#### Given instruction
The data must be returned in full and exactly as given.

◆ ◆ ◆ ◆ ◆ ◆ ◆

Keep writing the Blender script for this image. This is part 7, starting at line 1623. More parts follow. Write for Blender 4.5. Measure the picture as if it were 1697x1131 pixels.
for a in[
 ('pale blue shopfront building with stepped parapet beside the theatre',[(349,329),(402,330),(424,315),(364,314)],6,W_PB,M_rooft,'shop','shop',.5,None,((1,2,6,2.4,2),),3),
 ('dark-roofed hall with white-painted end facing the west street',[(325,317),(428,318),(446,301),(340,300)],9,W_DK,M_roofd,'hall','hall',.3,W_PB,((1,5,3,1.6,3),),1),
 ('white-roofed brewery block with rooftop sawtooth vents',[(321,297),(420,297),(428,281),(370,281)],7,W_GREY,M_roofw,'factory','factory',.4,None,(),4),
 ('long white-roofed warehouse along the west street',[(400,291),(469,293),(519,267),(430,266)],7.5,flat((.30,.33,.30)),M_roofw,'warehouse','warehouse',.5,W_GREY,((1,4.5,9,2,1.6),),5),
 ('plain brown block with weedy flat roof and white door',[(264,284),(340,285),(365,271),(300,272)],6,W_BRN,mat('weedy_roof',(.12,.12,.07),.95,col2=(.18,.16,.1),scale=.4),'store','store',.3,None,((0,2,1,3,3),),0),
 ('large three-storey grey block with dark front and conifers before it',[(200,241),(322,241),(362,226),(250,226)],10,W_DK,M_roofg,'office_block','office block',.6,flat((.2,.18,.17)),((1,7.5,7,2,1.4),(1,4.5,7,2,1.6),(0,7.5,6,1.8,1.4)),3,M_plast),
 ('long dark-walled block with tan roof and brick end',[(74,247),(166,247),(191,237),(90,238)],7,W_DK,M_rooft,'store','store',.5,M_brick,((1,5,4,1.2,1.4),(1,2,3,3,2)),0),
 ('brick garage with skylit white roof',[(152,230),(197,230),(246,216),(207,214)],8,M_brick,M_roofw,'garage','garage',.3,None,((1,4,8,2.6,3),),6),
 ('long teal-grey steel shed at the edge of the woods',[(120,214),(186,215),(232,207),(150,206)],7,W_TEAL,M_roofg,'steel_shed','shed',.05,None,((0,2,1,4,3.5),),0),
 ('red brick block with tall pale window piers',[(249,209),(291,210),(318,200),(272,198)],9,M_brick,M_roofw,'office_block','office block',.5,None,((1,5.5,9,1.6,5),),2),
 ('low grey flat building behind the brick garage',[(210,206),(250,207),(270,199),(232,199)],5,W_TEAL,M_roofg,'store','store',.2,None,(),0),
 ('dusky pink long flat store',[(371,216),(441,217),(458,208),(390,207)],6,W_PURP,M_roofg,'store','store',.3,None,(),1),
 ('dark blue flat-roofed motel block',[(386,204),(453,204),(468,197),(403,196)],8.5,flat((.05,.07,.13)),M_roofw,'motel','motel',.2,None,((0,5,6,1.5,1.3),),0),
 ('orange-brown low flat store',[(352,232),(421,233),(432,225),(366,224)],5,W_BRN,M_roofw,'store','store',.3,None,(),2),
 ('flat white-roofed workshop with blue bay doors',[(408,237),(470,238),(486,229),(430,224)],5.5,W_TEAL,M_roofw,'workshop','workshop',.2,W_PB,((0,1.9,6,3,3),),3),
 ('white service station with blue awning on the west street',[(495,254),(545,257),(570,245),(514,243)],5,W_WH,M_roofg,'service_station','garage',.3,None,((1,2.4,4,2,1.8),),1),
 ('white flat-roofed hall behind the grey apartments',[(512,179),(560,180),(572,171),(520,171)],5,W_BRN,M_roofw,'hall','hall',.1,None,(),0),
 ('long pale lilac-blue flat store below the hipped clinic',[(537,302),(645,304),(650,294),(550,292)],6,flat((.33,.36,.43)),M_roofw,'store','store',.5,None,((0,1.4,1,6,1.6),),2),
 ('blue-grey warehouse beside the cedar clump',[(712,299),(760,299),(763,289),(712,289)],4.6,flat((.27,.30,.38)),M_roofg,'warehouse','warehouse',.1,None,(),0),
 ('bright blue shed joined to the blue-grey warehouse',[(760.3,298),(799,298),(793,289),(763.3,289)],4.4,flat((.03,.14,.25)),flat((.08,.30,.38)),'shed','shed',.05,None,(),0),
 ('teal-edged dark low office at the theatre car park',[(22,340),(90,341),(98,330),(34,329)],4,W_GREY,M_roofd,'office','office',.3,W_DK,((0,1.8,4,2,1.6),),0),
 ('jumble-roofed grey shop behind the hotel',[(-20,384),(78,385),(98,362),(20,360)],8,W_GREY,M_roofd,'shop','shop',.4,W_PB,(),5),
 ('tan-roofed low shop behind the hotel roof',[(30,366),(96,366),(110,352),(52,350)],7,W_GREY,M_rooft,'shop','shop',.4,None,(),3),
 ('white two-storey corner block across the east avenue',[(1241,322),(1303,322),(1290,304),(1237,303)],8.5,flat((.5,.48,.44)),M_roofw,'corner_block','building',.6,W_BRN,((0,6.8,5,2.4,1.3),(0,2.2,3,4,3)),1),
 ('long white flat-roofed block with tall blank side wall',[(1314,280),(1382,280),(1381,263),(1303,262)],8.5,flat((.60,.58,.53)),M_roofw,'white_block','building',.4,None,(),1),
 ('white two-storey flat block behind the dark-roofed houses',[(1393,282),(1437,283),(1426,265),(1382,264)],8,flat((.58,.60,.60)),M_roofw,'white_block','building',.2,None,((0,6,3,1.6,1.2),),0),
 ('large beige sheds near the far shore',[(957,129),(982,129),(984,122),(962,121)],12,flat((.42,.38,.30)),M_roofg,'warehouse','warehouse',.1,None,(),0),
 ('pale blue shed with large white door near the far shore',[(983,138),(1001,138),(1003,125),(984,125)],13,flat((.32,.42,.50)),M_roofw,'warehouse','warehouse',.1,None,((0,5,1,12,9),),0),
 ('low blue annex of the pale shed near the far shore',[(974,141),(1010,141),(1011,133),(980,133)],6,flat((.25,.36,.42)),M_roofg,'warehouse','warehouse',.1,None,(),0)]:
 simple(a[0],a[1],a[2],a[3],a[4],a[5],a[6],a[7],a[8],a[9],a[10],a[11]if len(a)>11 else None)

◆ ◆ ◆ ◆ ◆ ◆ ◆

#### In response
Keep writing the Blender script for this image. This is part 7, starting at line 1623. More parts follow. Write for Blender 4.5. Measure the picture as if it were 1697x1131 pixels.
for a in[
 ('pale blue shopfront building with stepped parapet beside the theatre',[(349,329),(402,330),(424,315),(364,314)],6,W_PB,M_rooft,'shop','shop',.5,None,((1,2,6,2.4,2),),3),
 ('dark-roofed hall with white-painted end facing the west street',[(325,317),(428,318),(446,301),(340,300)],9,W_DK,M_roofd,'hall','hall',.3,W_PB,((1,5,3,1.6,3),),1),
 ('white-roofed brewery block with rooftop sawtooth vents',[(321,297),(420,297),(428,281),(370,281)],7,W_GREY,M_roofw,'factory','factory',.4,None,(),4),
 ('long white-roofed warehouse along the west street',[(400,291),(469,293),(519,267),(430,266)],7.5,flat((.30,.33,.30)),M_roofw,'warehouse','warehouse',.5,W_GREY,((1,4.5,9,2,1.6),),5),
 ('plain brown block with weedy flat roof and white door',[(264,284),(340,285),(365,271),(300,272)],6,W_BRN,mat('weedy_roof',(.12,.12,.07),.95,col2=(.18,.16,.1),scale=.4),'store','store',.3,None,((0,2,1,3,3),),0),
 ('large three-storey grey block with dark front and conifers before it',[(200,241),(322,241),(362,226),(250,226)],10,W_DK,M_roofg,'office_block','office block',.6,flat((.2,.18,.17)),((1,7.5,7,2,1.4),(1,4.5,7,2,1.6),(0,7.5,6,1.8,1.4)),3,M_plast),
 ('long dark-walled block with tan roof and brick end',[(74,247),(166,247),(191,237),(90,238)],7,W_DK,M_rooft,'store','store',.5,M_brick,((1,5,4,1.2,1.4),(1,2,3,3,2)),0),
 ('brick garage with skylit white roof',[(152,230),(197,230),(246,216),(207,214)],8,M_brick,M_roofw,'garage','garage',.3,None,((1,4,8,2.6,3),),6),
 ('long teal-grey steel shed at the edge of the woods',[(120,214),(186,215),(232,207),(150,206)],7,W_TEAL,M_roofg,'steel_shed','shed',.05,None,((0,2,1,4,3.5),),0),
 ('red brick block with tall pale window piers',[(249,209),(291,210),(318,200),(272,198)],9,M_brick,M_roofw,'office_block','office block',.5,None,((1,5.5,9,1.6,5),),2),
 ('low grey flat building behind the brick garage',[(210,206),(250,207),(270,199),(232,199)],5,W_TEAL,M_roofg,'store','store',.2,None,(),0),
 ('dusky pink long flat store',[(371,216),(441,217),(458,208),(390,207)],6,W_PURP,M_roofg,'store','store',.3,None,(),1),
 ('dark blue flat-roofed motel block',[(386,204),(453,204),(468,197),(403,196)],8.5,flat((.05,.07,.13)),M_roofw,'motel','motel',.2,None,((0,5,6,1.5,1.3),),0),
 ('orange-brown low flat store',[(352,232),(421,233),(432,225),(366,224)],5,W_BRN,M_roofw,'store','store',.3,None,(),2),
 ('flat white-roofed workshop with blue bay doors',[(408,237),(470,238),(486,229),(430,224)],5.5,W_TEAL,M_roofw,'workshop','workshop',.2,W_PB,((0,1.9,6,3,3),),3),
 ('white service station with blue awning on the west street',[(495,254),(545,257),(570,245),(514,243)],5,W_WH,M_roofg,'service_station','garage',.3,None,((1,2.4,4,2,1.8),),1),
 ('white flat-roofed hall behind the grey apartments',[(512,179),(560,180),(572,171),(520,171)],5,W_BRN,M_roofw,'hall','hall',.1,None,(),0),
 ('long pale lilac-blue flat store below the hipped clinic',[(537,302),(645,304),(650,294),(550,292)],6,flat((.33,.36,.43)),M_roofw,'store','store',.5,None,((0,1.4,1,6,1.6),),2),
 ('blue-grey warehouse beside the cedar clump',[(712,299),(760,299),(763,289),(712,289)],4.6,flat((.27,.30,.38)),M_roofg,'warehouse','warehouse',.1,None,(),0),
 ('bright blue shed joined to the blue-grey warehouse',[(760.3,298),(799,298),(793,289),(763.3,289)],4.4,flat((.03,.14,.25)),flat((.08,.30,.38)),'shed','shed',.05,None,(),0),
 ('teal-edged dark low office at the theatre car park',[(22,340),(90,341),(98,330),(34,329)],4,W_GREY,M_roofd,'office','office',.3,W_DK,((0,1.8,4,2,1.6),),0),
 ('jumble-roofed grey shop behind the hotel',[(-20,384),(78,385),(98,362),(20,360)],8,W_GREY,M_roofd,'shop','shop',.4,W_PB,(),5),
 ('tan-roofed low shop behind the hotel roof',[(30,366),(96,366),(110,352),(52,350)],7,W_GREY,M_rooft,'shop','shop',.4,None,(),3),
 ('white two-storey corner block across the east avenue',[(1241,322),(1303,322),(1290,304),(1237,303)],8.5,flat((.5,.48,.44)),M_roofw,'corner_block','building',.6,W_BRN,((0,6.8,5,2.4,1.3),(0,2.2,3,4,3)),1),
 ('long white flat-roofed block with tall blank side wall',[(1314,280),(1382,280),(1381,263),(1303,262)],8.5,flat((.60,.58,.53)),M_roofw,'white_block','building',.4,None,(),1),
 ('white two-storey flat block behind the dark-roofed houses',[(1393,282),(1437,283),(1426,265),(1382,264)],8,flat((.58,.60,.60)),M_roofw,'white_block','building',.2,None,((0,6,3,1.6,1.2),),0),
 ('large beige sheds near the far shore',[(957,129),(982,129),(984,122),(962,121)],12,flat((.42,.38,.30)),M_roofg,'warehouse','warehouse',.1,None,(),0),
 ('pale blue shed with large white door near the far shore',[(983,138),(1001,138),(1003,125),(984,125)],13,flat((.32,.42,.50)),M_roofw,'warehouse','warehouse',.1,None,((0,5,1,12,9),),0),
 ('low blue annex of the pale shed near the far shore',[(974,141),(1010,141),(1011,133),(980,133)],6,flat((.25,.36,.42)),M_roofg,'warehouse','warehouse',.1,None,(),0)]:
 simple(a[0],a[1],a[2],a[3],a[4],a[5],a[6],a[7],a[8],a[9],a[10],a[11]if len(a)>11 else None)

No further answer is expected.